Israeli police backed by bulldozers early yesterday evicted Palestinian protesters from a hilltop camp they set up in a West Bank area slated for Jewish settlement, witnesses said.
About 200 Palestinian activists set up the camp, named Bab al-Shams (Gate of the Sun in Arabic), on Friday in the controversial E1 area between Israeli annexed east Jerusalem and the settlement of Maaleh Adumim.
The protesters had defied Israeli orders to leave until police moved in at around 2.30am yesterday.
Photo: AFP
“Hundreds of Israeli police came from all directions, surrounding all those who were in the tents and arresting them one by one,” Palestinian Legislator Mustafa Barghouti said.
However, police spokesman Micky Rosenfeld said that no arrests had been made.
“They were told they were trespassing and carefully escorted from the site one by one,” he said. “Nobody was hurt on either side.”
About 500 police took part in the operation, he said.
Protest organizers said that six people were hurt as they were carried away by police and vowed that the protest would not be the last of its kind.
“This is not the end of the popular struggle and it will continue in its full strength,” the Popular Struggle Coordination Committee said in a statement.
Palestinian activist Abdullah Abu Rahma said the protesters hoped to repitch their tents to continue their protest.
“Today, we will see if we can return,” he said.
Israeli Prime Minister Benjamin Netanyahu’s office had said on Saturday night that he wanted the protesters removed at once and that state lawyers were asking the Israeli supreme court to overturn an injunction postponing the eviction issued on Friday.
In documents released to the media, they argued that if the protest were allowed to continue there was a danger that rightwing Israeli settlers, “some of them extremists,” would head for the site to stage counter-demonstrations which could result in “breaches of the peace against Palestinians and security forces.”
The Palestinians modeled their action on the wildcat outposts that Jewish settler activists have set up on Palestinian land to try to force the government’s hand into authorizing settlements.
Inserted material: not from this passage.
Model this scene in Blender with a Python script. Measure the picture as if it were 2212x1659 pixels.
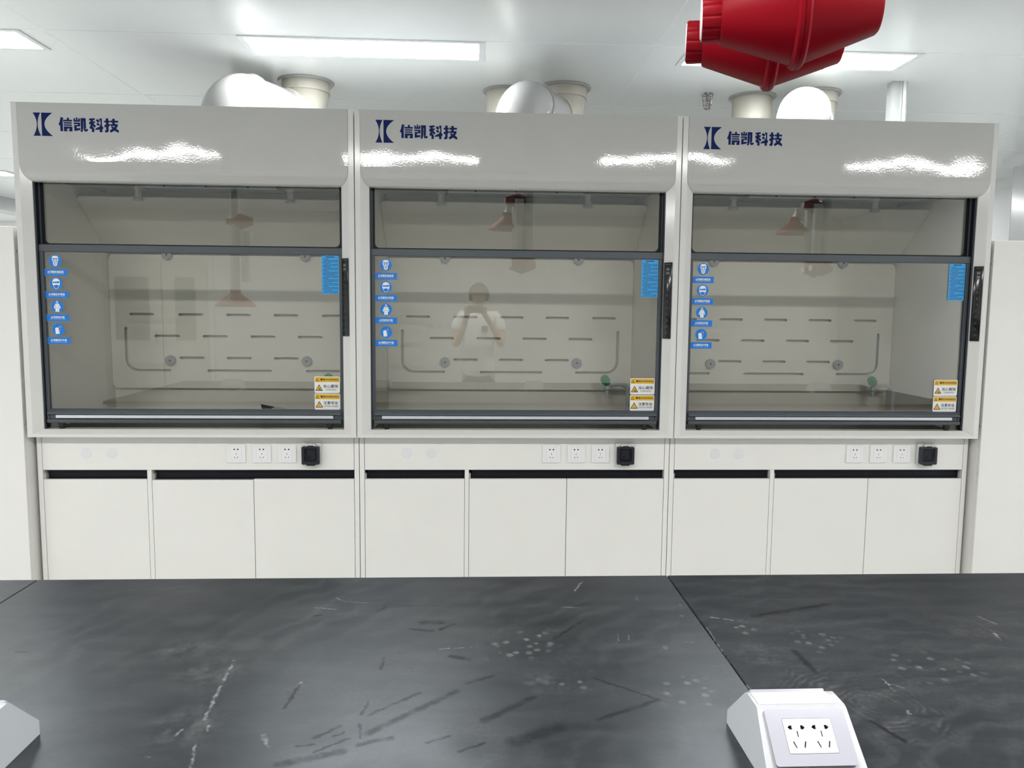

“It’s nice to build a village here without Israeli permission. We are here to stay,” one activist from Ramallah said on Saturday afternoon on condition of anonymity.
“This is a new type of resistance, different to armed resistance or stone-throwing,” said another protester, Omar Ghassan, 27, from Ramallah.
The international community regards all Jewish settlements on occupied Palestinian land as illegal.
The Israeli government makes a distinction between those it has authorized and those it has not, though it sometimes approves the latter.